What the task asks. Give back exactly the lines from the beginning of the listing below to the line holding "sky.air_density = 1.1;", both ends included; the pictures stay out.

%%

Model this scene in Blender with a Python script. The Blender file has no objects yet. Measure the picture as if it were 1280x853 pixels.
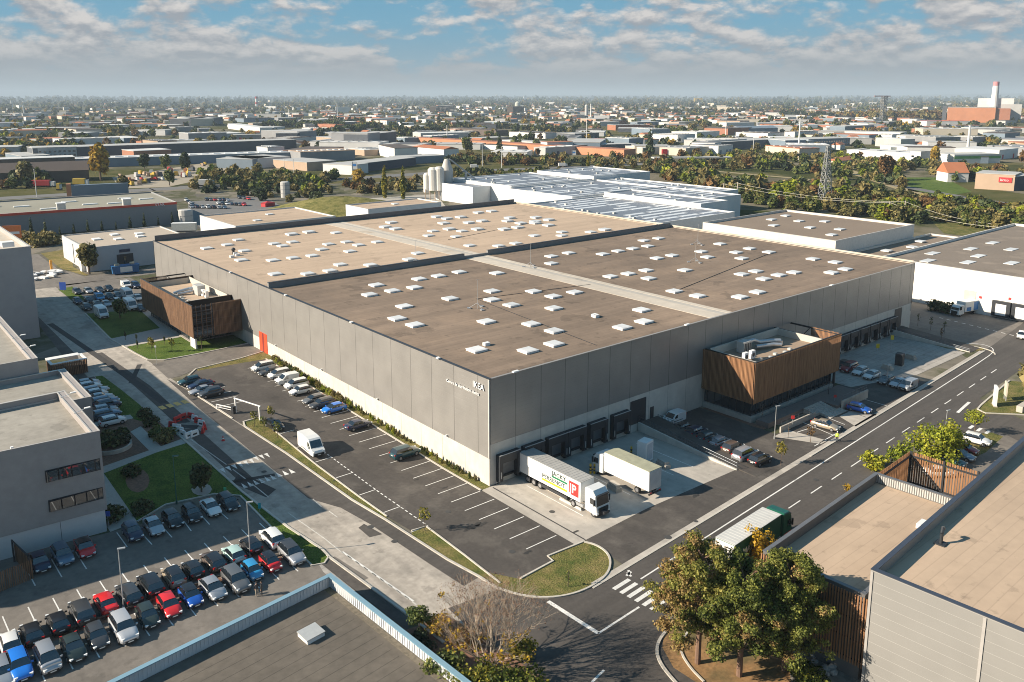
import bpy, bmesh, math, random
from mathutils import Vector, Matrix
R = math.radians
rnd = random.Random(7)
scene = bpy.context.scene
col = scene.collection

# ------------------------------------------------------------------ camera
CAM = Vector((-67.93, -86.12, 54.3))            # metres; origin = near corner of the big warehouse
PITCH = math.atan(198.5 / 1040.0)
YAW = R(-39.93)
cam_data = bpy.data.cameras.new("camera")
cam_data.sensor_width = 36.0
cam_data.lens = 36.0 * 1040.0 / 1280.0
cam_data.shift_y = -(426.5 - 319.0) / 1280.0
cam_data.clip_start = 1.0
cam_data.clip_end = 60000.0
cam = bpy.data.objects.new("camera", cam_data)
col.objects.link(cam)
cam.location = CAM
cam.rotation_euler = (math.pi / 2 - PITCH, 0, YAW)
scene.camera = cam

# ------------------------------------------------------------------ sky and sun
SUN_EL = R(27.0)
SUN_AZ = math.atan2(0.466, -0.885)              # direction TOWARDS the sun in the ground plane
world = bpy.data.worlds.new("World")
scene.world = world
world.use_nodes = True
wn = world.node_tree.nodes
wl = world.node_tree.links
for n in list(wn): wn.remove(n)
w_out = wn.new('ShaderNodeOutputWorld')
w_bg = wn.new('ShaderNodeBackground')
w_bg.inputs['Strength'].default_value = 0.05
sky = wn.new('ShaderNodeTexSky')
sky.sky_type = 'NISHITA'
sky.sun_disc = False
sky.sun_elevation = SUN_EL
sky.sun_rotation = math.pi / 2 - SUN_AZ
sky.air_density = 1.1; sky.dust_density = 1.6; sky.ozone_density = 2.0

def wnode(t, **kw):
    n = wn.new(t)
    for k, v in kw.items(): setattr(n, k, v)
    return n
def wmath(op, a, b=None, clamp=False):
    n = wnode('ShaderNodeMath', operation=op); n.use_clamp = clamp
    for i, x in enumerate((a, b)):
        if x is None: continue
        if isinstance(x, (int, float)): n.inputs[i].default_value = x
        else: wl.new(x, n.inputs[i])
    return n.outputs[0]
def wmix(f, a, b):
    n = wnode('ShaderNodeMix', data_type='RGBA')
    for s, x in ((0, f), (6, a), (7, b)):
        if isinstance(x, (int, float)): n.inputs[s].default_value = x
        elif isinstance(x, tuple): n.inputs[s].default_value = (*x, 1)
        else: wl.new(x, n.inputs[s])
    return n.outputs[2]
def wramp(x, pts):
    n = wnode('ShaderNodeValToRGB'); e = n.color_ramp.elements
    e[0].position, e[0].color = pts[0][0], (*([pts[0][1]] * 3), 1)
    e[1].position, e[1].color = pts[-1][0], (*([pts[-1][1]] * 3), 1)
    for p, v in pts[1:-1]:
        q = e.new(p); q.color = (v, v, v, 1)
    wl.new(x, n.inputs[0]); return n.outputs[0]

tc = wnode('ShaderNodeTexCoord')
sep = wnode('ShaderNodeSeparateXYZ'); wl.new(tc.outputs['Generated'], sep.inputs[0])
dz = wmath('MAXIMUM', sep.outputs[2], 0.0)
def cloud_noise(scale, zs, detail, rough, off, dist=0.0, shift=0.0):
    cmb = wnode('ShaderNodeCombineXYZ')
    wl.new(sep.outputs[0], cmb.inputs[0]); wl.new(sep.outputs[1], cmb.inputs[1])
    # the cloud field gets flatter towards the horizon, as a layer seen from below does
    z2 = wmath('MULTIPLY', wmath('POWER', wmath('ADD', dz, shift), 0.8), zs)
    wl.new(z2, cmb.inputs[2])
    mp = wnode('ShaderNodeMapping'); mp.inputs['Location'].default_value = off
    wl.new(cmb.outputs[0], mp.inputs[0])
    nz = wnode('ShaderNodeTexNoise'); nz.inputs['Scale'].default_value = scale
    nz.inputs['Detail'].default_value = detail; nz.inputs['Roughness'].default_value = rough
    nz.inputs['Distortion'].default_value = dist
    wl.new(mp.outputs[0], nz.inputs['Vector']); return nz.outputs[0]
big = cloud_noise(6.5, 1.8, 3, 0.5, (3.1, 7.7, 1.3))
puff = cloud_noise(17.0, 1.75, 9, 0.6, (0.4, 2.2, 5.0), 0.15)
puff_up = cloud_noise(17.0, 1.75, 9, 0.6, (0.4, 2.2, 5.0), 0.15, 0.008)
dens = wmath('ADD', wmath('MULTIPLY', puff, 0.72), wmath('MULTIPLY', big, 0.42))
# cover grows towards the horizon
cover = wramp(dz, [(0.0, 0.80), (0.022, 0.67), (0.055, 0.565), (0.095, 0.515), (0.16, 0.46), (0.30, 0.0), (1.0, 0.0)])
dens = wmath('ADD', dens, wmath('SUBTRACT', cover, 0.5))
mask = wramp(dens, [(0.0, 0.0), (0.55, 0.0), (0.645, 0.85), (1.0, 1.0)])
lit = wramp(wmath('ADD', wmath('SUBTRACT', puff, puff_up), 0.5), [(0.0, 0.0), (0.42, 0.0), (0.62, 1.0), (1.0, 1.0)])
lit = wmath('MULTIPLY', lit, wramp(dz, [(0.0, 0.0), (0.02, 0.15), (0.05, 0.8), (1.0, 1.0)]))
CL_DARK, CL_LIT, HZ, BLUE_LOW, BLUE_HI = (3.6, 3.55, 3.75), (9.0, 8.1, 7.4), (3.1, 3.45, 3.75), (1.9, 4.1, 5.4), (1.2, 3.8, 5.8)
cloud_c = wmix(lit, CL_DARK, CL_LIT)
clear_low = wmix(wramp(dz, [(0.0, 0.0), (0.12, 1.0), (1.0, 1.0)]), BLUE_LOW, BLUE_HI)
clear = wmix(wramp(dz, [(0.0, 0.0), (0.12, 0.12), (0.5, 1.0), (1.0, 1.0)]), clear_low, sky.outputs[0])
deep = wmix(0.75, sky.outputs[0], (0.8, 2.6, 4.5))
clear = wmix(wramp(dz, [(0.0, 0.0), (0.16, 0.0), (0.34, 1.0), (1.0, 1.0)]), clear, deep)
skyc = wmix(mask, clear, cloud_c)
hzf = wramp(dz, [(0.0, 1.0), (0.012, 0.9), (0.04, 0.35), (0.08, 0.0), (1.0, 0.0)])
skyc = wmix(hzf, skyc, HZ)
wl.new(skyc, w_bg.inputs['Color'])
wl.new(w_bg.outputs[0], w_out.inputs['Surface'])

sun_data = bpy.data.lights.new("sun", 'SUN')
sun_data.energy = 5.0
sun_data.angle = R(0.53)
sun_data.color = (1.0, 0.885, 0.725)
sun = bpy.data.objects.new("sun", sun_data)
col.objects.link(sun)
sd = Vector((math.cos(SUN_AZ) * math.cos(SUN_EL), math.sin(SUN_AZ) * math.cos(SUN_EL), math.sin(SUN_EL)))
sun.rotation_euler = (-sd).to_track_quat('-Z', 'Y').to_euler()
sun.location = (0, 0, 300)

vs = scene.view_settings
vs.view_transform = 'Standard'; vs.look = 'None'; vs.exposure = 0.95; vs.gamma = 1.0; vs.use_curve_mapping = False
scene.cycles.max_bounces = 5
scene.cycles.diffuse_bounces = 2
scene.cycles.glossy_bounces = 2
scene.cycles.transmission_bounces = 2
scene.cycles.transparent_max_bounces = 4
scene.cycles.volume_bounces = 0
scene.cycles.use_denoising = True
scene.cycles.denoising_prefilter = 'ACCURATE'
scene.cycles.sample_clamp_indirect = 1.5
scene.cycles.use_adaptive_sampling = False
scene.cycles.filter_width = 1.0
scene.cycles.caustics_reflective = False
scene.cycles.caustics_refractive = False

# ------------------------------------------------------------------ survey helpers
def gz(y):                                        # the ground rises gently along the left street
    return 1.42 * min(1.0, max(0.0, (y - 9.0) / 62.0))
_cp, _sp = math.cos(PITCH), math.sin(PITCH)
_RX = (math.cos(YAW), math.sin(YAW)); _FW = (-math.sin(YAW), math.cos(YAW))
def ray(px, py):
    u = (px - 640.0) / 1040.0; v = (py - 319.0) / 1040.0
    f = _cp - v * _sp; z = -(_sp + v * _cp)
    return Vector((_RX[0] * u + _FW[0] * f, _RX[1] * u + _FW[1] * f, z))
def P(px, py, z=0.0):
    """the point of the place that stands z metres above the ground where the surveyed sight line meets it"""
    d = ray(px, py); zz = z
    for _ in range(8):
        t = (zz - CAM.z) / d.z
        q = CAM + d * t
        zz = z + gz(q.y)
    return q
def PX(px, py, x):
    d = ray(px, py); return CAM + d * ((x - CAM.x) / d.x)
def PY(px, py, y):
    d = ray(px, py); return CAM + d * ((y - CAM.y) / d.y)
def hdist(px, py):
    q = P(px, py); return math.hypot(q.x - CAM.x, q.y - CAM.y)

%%

Solution to this task.
Model this scene in Blender with a Python script. The Blender file has no objects yet. Measure the picture as if it were 1280x853 pixels.
import bpy, bmesh, math, random
from mathutils import Vector, Matrix
R = math.radians
rnd = random.Random(7)
scene = bpy.context.scene
col = scene.collection

# ------------------------------------------------------------------ camera
CAM = Vector((-67.93, -86.12, 54.3))            # metres; origin = near corner of the big warehouse
PITCH = math.atan(198.5 / 1040.0)
YAW = R(-39.93)
cam_data = bpy.data.cameras.new("camera")
cam_data.sensor_width = 36.0
cam_data.lens = 36.0 * 1040.0 / 1280.0
cam_data.shift_y = -(426.5 - 319.0) / 1280.0
cam_data.clip_start = 1.0
cam_data.clip_end = 60000.0
cam = bpy.data.objects.new("camera", cam_data)
col.objects.link(cam)
cam.location = CAM
cam.rotation_euler = (math.pi / 2 - PITCH, 0, YAW)
scene.camera = cam

# ------------------------------------------------------------------ sky and sun
SUN_EL = R(27.0)
SUN_AZ = math.atan2(0.466, -0.885)              # direction TOWARDS the sun in the ground plane
world = bpy.data.worlds.new("World")
scene.world = world
world.use_nodes = True
wn = world.node_tree.nodes
wl = world.node_tree.links
for n in list(wn): wn.remove(n)
w_out = wn.new('ShaderNodeOutputWorld')
w_bg = wn.new('ShaderNodeBackground')
w_bg.inputs['Strength'].default_value = 0.05
sky = wn.new('ShaderNodeTexSky')
sky.sky_type = 'NISHITA'
sky.sun_disc = False
sky.sun_elevation = SUN_EL
sky.sun_rotation = math.pi / 2 - SUN_AZ
sky.air_density = 1.1; sky.dust_density = 1.6; sky.ozone_density = 2.0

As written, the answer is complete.